The Personal Blog of Stephen Sekula

The Pleasure of Being on Shift

This labor day weekend, I am setting aside the sacrifices of my ancestors.These brave men and later, women, struggled to free themselves of the oppressive bonds of the industrial elite. The won their rights, they won their dignity, and for that we should be eternally grateful. But, here I am, on shift.

It doesn’t matter anyway – everybody who isn’t a scientist tells me to “get a real job” anyway, so this shouldn’t even count as work. I still get paid, though! HA HA!

Building 620 (see the picture below) is where the BaBar detector is housed. The top of the building sits above ground, but the detector is beneath the ground and can be accessed only from the side of the hill under which it rests. The accelerator, called PEP-II, passes through the BaBar detector.
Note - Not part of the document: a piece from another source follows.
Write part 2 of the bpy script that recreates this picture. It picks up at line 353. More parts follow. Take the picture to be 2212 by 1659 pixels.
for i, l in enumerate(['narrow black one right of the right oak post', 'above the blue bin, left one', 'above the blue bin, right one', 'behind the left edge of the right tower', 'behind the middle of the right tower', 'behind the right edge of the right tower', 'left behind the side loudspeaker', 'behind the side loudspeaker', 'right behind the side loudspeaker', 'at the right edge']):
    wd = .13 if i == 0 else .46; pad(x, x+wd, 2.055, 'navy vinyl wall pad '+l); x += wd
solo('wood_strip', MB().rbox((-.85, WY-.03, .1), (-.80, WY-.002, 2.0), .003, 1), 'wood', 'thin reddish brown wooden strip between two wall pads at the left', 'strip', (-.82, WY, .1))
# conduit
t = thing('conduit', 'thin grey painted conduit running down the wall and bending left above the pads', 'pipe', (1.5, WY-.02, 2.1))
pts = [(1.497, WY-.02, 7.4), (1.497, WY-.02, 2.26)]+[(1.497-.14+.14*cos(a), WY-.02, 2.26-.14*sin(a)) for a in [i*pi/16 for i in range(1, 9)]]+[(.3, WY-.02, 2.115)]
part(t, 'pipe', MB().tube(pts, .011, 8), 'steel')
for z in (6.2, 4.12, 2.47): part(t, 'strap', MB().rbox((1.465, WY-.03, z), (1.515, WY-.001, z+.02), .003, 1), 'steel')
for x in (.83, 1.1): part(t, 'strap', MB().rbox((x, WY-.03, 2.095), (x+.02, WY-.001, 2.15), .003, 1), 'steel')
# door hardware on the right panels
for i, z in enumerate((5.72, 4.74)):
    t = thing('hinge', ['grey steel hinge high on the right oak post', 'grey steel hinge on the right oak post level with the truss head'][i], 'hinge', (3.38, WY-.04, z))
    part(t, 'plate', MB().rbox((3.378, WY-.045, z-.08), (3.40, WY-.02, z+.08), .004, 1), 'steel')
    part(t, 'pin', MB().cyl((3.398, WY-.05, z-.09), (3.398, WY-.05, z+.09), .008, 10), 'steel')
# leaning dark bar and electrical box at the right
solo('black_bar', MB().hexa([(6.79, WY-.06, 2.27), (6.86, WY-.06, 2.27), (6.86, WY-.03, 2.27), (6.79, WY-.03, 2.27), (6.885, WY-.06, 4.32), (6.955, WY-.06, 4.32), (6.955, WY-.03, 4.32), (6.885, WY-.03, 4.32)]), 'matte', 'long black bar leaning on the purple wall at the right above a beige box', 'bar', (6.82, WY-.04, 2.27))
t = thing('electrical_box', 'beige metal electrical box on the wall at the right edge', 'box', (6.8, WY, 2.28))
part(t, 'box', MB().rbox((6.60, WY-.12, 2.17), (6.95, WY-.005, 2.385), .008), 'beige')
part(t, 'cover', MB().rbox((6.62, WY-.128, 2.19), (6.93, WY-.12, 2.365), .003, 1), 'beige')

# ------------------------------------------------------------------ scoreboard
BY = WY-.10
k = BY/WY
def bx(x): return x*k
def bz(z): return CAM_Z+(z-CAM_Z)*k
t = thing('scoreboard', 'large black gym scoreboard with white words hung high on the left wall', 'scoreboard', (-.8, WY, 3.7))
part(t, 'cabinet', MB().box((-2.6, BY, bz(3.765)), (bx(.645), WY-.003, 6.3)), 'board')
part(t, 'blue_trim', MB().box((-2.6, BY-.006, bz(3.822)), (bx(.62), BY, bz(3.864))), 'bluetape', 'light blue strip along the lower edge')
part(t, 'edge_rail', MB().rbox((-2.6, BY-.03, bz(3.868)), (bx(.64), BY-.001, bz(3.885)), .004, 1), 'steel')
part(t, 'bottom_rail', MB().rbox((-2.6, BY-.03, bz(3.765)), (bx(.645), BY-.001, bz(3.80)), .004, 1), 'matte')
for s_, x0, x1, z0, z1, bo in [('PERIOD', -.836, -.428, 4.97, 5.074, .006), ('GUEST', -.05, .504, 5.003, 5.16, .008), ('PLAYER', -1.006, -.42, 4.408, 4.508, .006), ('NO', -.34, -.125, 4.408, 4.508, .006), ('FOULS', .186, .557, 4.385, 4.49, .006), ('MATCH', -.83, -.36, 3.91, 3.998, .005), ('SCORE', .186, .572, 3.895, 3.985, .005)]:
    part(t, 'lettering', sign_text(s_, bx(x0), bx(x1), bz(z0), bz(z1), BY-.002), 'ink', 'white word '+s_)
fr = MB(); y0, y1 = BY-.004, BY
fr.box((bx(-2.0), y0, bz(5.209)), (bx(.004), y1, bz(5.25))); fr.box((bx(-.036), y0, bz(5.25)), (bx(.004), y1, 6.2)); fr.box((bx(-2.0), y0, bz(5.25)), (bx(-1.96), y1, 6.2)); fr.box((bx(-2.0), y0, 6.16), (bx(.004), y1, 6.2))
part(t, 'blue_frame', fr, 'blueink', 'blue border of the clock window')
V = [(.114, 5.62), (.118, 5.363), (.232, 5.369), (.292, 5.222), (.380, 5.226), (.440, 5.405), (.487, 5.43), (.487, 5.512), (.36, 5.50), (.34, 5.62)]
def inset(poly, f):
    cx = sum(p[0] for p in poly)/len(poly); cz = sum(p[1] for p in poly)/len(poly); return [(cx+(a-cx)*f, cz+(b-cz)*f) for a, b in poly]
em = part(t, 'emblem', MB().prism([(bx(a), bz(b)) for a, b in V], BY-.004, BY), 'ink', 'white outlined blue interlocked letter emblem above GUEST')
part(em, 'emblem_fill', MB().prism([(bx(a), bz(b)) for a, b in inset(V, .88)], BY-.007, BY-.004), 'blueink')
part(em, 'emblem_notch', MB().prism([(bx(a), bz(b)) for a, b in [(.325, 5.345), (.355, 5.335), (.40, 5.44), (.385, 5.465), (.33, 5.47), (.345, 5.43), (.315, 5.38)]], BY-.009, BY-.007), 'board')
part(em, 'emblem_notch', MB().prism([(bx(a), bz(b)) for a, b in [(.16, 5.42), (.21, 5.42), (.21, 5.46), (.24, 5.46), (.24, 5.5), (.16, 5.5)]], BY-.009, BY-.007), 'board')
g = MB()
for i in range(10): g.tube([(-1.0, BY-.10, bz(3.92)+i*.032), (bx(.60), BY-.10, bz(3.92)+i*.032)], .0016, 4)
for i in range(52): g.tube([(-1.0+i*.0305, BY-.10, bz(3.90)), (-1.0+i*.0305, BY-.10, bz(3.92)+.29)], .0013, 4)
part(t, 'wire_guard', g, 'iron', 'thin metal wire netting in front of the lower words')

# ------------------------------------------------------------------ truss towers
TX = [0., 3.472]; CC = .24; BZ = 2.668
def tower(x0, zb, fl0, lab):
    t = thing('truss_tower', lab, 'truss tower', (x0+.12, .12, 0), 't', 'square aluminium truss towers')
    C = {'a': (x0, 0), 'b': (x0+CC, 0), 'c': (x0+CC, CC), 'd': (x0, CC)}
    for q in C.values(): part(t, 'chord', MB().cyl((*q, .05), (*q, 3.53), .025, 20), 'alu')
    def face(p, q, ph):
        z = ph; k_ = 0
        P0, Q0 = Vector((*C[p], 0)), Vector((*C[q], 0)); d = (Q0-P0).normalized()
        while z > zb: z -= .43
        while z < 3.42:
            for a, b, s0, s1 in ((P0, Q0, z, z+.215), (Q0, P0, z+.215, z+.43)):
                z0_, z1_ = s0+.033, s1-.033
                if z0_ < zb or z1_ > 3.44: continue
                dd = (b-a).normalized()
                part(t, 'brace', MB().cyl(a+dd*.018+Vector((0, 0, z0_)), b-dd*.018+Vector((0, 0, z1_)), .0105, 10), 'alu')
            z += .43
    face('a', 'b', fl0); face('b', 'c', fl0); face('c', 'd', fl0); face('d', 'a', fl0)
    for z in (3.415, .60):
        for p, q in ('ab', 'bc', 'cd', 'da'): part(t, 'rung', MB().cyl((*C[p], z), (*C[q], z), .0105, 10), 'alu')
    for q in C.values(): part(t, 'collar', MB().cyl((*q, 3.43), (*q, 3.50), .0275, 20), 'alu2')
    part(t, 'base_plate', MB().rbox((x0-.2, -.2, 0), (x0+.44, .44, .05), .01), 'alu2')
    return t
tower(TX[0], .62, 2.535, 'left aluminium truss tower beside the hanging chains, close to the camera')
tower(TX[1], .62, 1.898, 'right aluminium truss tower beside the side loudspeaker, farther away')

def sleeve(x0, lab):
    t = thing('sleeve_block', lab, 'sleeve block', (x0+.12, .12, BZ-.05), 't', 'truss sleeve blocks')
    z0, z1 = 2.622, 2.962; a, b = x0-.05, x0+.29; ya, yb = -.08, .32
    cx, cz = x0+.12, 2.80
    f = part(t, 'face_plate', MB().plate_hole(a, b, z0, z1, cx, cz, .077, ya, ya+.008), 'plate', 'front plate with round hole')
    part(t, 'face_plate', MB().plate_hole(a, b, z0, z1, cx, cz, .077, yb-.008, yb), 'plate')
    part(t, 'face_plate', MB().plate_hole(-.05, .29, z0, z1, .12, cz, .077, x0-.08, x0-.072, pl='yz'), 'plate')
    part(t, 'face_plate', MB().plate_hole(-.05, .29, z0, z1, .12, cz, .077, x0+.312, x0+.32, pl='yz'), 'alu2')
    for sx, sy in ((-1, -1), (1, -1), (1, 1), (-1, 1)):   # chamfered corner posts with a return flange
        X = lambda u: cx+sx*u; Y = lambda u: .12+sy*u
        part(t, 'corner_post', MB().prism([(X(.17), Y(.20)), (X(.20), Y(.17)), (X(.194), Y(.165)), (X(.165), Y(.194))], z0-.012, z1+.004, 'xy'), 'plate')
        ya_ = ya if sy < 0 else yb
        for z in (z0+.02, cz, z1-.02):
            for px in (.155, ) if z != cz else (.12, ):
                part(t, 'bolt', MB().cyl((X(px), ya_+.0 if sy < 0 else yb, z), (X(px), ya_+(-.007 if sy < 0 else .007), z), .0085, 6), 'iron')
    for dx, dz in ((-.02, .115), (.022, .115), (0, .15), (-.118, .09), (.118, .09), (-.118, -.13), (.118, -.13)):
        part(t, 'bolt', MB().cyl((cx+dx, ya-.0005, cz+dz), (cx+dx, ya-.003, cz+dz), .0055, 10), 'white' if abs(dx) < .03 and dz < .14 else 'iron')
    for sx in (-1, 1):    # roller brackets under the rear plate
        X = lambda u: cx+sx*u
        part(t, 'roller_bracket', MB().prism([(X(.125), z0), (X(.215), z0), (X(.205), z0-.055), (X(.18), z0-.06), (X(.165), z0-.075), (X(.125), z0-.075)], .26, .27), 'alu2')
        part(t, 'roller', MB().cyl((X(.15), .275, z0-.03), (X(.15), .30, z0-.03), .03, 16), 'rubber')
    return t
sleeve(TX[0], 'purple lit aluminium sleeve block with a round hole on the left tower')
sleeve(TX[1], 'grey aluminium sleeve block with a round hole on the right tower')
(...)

This is also where the electrons and positrons collide, or “interact”, and so it’s called an “Interaction Region”.

We’re currently under very stable operating conditions. The accelerator is “delivering nice luminosity”:http://bbr-onlwww.slac.stanford.edu:8080/babarrc/BaBarStatus.html and we’re hoping to see that luminosity increase in the coming days (though not during the Labor Day weekend). It’s quiet, and there isn’t too much to do when the detector and the accelerator are both behaving themselves.

Except blog. I guess there’s time to do that. Oh, is that an alarm?